Part of the transaction involves Corus buying Shaw’s half of Historia and Séries+ along with Astral’s half.  Corus does not want to pay benefits on the Shaw half because they are related companies and Corus says no control is being transferred.  There was a fair bit of discussion of this as this transaction could be nothing more than a litmus test to see if the argument flies before Shaw purchases Corus and consolidates operations.  It prompted a reference to St. Augustine from JP Blais and I have to say that’s the first time I’ve heard such a reference at the CRTC and definitely the first time that I’ve ever heard Shaw-Corus compared to the Holy Trinity.  It’s a tricky issue indeed though as Shaw and Corus want to be treated as the same company for some purposes but not for others.  I’m looking forward to the decision on this one.

After Corus submitted their application for these transactions, and before the hearing, the CRTC released its proposal for a new benefits policy for comment.  It is open for comment till December 5, 2013.  Part of the proposed new benefits policy is that 80% of benefits would be allocated to third party funds (80% to CMF and 20% to the independent funds).  While the proposed benefits do not comply with this proposal they do not have to as there is no policy yet.  The Commission clearly telegraphed its interest in going down that route though so Corus advised that if the Export Initiative does not comply as an onscreen benefit, rather than wrap it in with self-administered programming benefits, it would transfer them to Telefilm or CMF and it would be up to one of those parties to figure out how to arrange a program that supported export and was still an onscreen benefit.

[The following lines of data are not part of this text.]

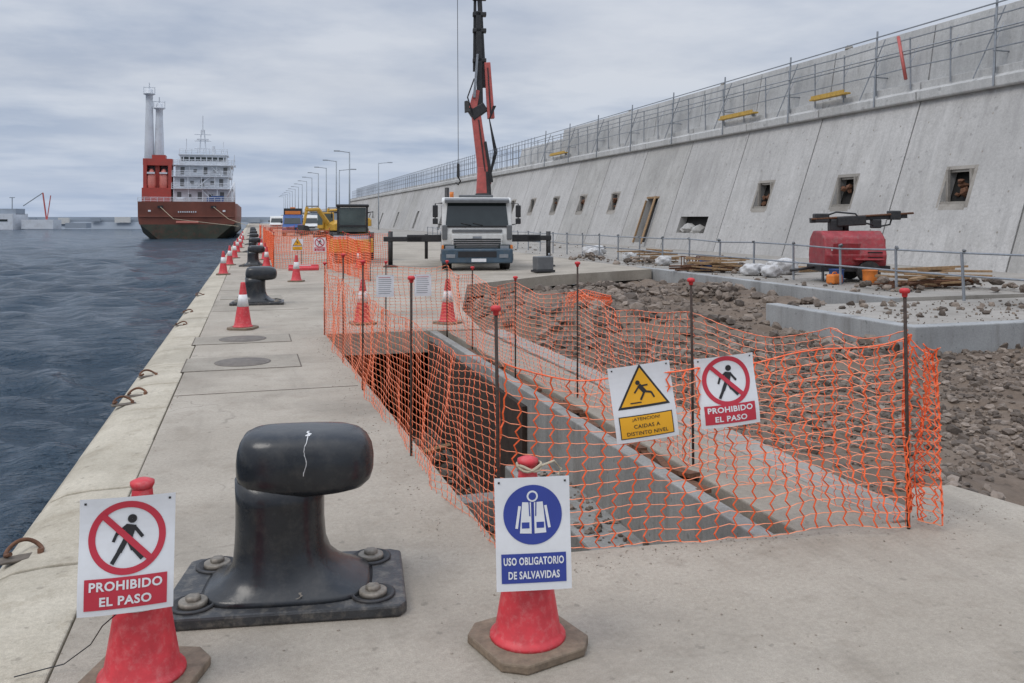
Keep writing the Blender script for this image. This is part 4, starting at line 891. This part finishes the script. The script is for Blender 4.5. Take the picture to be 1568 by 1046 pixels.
for x,z in((-8.7,29.6),(-6.7,26.6)):
    lathe('derrick_column_%d'%int(x),sh,[(1.15,5),(.95,18),(.72,z-3),(.72,z-1.2),(1.2,z-1.0),(1.2,z-.8),(.7,z-.8),(.7,z),(.3,z+.2)],'shipW',20,(x,15,0))
    multi('derrick_head_%d'%int(x),sh,[tubevf([(x-1.1,15,z-.8),(x-1.1,15,z+.6)],.08,4),tubevf([(x+1.1,15,z-.8),(x+1.1,15,z+.6)],.08,4),tubevf([(x-1.1,15,z+.5),(x+1.1,15,z+.5)],.08,4),tubevf([(x,15,z),(x,15,z+1.5)],.1,4)],'shipW')
# ---------------------------------------------------------------- far breakwater, port
bw=E('breakwater',(-56.5,378,0),-17)
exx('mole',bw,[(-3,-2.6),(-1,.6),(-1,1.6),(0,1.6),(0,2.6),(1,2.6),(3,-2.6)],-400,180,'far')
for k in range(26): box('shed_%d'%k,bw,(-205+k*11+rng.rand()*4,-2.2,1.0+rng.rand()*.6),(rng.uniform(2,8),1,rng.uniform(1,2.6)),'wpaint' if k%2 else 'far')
for k,x in enumerate((-118,-104,-92,-90,-72,-70,-50,-38)): 
    e=E('street_lamp',(-56.5+x*math.cos(R(-17)),378+x*math.sin(R(-17)),1.5)); tube('pole',e,[(0,0,0),(0,0,9)],.2,'lamp',5); box('lantern',e,(0,0,9),(2,.3,.3),'lamp')
ps=E('port_building',(-78,371,-2.2),-17); box('block_a',ps,(-14,-8,3),(20,10,6),'shipW'); box('block_b',ps,(-8,-8,6.8),(8,6,2.2),'far'); box('block_c',ps,(4,-8,2),(12,6,3.5),'shipW'); box('windows',ps,(-14,-13.05,3.5),(16,.1,.8),'glass'); box('block_d',ps,(18,-8,1.5),(8,4,2),'far')
tube('crane_mast',ps,[(6,-8,3),(4.5,-8,14)],.3,'crane',6); tube('crane_jib',ps,[(6,-8,3),(7.5,-8,13)],.2,'crane',6); tube('crane_boom',ps,[(4.5,-8,14),(-3,-8,9)],.2,'lamp',6)
print('OBJECTS',len(bpy.data.objects))
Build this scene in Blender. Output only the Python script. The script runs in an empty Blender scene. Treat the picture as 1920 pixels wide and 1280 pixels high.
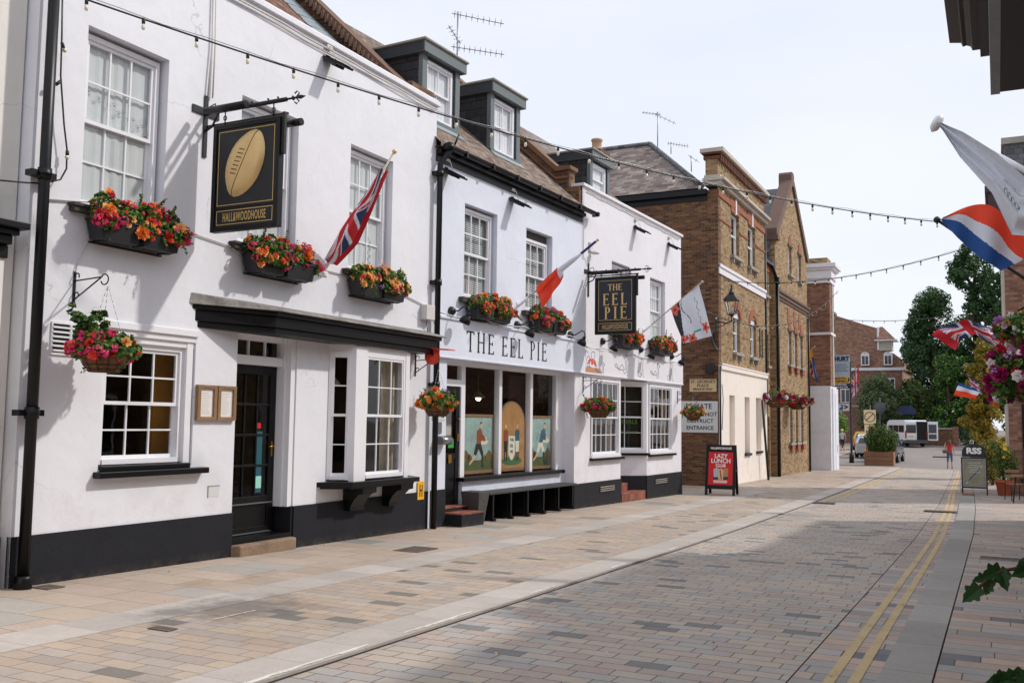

There were other issues but these are my favourite.  There is one other point to mention though.  In his opening speech, Blais reminded everyone of the Commission’s Talk TV public consultation and specifically encouraged content creators to participate.  Many of us think of public consultations as something that our non-industry friends and neighbours participate in but Blais is specifically asking us industry types to get involved too so that the CRTC has “access to the broadest diversity of views possible”.  [which can be read as ‘we don’t want to hear from just the trolls’ – reading the online forum can be painful!] So go to the online forum, join a Flash! Conference, send in your views.  Start by checking out my previous blog post.  If you are member of an organization, ask if they will be running a Flash! Conference.  [The Academy of Canadian CInema and Television is running one November 21, 2013].  This is your chance.